The task:
Identify each line holding the string "from" and copy it.

Collected data:
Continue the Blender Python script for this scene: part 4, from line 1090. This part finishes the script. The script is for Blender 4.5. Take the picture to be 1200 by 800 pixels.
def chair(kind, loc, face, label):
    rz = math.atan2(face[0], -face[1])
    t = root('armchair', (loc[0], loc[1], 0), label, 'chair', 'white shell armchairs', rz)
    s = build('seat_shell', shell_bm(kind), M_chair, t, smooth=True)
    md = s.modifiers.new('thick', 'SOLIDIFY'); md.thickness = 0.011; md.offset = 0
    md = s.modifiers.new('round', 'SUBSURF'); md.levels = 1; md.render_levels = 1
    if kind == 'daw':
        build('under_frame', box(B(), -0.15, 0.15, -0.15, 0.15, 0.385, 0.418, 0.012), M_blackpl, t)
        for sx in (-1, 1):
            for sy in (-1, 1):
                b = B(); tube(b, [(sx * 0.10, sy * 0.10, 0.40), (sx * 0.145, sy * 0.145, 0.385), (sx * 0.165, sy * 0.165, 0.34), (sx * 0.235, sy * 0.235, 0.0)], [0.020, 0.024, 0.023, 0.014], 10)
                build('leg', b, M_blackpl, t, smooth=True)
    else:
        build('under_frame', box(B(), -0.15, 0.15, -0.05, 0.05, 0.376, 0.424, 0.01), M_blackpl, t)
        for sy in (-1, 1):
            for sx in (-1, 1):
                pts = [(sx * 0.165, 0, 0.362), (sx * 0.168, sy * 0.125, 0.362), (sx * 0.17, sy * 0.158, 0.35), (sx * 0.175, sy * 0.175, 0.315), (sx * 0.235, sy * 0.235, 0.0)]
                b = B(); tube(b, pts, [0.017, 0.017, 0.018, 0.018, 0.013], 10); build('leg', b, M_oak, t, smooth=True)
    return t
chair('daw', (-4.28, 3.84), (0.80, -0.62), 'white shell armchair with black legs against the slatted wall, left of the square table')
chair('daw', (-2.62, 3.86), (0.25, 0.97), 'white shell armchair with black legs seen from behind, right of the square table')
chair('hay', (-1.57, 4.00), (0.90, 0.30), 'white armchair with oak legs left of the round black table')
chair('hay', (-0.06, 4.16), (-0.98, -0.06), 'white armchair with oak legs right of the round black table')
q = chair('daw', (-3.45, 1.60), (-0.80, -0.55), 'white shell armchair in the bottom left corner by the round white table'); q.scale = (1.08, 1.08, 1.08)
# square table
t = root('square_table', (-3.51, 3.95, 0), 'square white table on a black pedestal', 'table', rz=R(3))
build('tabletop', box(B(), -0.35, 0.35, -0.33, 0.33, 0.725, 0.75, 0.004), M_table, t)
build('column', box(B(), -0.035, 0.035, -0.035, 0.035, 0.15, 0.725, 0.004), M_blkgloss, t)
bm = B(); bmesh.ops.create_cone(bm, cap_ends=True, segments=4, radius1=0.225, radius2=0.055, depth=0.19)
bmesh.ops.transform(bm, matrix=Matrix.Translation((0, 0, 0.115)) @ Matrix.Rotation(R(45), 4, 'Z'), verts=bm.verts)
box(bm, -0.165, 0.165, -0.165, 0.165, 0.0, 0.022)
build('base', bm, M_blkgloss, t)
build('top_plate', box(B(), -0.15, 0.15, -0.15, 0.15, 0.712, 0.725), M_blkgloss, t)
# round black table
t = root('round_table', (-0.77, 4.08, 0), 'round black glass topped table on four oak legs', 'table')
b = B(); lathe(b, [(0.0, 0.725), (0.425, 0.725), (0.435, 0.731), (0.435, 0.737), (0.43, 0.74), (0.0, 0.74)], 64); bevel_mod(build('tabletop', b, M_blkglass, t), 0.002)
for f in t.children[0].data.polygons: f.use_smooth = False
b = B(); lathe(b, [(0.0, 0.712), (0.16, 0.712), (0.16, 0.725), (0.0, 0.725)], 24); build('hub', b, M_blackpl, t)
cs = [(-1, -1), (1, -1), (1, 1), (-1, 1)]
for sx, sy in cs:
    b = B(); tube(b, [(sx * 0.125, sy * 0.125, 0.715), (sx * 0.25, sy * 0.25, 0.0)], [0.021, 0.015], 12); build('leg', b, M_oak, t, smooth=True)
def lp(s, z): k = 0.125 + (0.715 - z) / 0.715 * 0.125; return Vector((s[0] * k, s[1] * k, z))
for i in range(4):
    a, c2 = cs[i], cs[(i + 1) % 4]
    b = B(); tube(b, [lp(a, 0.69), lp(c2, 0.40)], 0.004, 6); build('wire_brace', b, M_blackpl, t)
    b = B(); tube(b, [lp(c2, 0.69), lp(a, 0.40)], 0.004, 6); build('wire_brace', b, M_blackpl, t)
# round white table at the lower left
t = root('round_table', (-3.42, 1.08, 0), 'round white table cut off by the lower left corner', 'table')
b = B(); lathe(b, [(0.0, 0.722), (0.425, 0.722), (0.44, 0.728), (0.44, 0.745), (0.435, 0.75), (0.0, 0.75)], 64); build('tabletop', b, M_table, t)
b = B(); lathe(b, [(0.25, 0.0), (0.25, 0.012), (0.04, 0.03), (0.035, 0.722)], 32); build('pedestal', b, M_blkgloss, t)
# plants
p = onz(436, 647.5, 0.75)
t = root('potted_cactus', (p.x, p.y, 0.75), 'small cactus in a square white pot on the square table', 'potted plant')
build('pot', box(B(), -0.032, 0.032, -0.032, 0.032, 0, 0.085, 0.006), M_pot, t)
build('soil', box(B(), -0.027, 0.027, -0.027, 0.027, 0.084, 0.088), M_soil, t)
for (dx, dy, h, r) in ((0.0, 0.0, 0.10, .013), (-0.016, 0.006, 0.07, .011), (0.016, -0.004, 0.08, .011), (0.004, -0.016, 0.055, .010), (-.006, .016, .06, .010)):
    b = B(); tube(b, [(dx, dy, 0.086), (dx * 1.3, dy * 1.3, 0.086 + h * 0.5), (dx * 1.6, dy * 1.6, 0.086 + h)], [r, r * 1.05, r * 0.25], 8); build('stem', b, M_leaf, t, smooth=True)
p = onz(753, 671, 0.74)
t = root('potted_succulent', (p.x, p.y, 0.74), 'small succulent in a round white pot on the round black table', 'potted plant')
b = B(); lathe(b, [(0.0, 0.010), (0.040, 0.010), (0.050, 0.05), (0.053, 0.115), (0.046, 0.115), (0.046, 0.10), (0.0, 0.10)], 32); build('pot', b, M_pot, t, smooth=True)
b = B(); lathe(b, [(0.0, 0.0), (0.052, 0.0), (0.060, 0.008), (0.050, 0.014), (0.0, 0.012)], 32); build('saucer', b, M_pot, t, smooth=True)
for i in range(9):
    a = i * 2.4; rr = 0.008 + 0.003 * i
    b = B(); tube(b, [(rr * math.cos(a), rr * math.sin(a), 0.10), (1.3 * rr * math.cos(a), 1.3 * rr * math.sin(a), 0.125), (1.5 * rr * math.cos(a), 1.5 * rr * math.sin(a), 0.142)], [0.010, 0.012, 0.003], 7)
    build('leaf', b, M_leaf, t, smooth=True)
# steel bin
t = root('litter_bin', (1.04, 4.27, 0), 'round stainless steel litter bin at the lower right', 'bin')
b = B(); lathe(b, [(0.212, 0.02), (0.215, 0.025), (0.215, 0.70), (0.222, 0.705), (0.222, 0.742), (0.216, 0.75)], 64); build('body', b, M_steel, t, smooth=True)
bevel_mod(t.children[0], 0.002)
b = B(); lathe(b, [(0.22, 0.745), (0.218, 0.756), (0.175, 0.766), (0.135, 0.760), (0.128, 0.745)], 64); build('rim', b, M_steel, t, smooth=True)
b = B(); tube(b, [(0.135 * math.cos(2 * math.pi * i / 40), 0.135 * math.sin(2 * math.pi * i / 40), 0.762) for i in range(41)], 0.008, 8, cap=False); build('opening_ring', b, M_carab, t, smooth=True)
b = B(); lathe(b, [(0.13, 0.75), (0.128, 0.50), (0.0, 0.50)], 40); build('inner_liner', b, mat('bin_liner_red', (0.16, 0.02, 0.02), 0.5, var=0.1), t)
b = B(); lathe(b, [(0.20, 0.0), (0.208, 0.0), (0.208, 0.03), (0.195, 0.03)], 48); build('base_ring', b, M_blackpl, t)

Reply to the exercise:
Continue the Blender Python script for this scene: part 4, from line 1090. This part finishes the script. The script is for Blender 4.5. Take the picture to be 1200 by 800 pixels.
chair('daw', (-2.62, 3.86), (0.25, 0.97), 'white shell armchair with black legs seen from behind, right of the square table')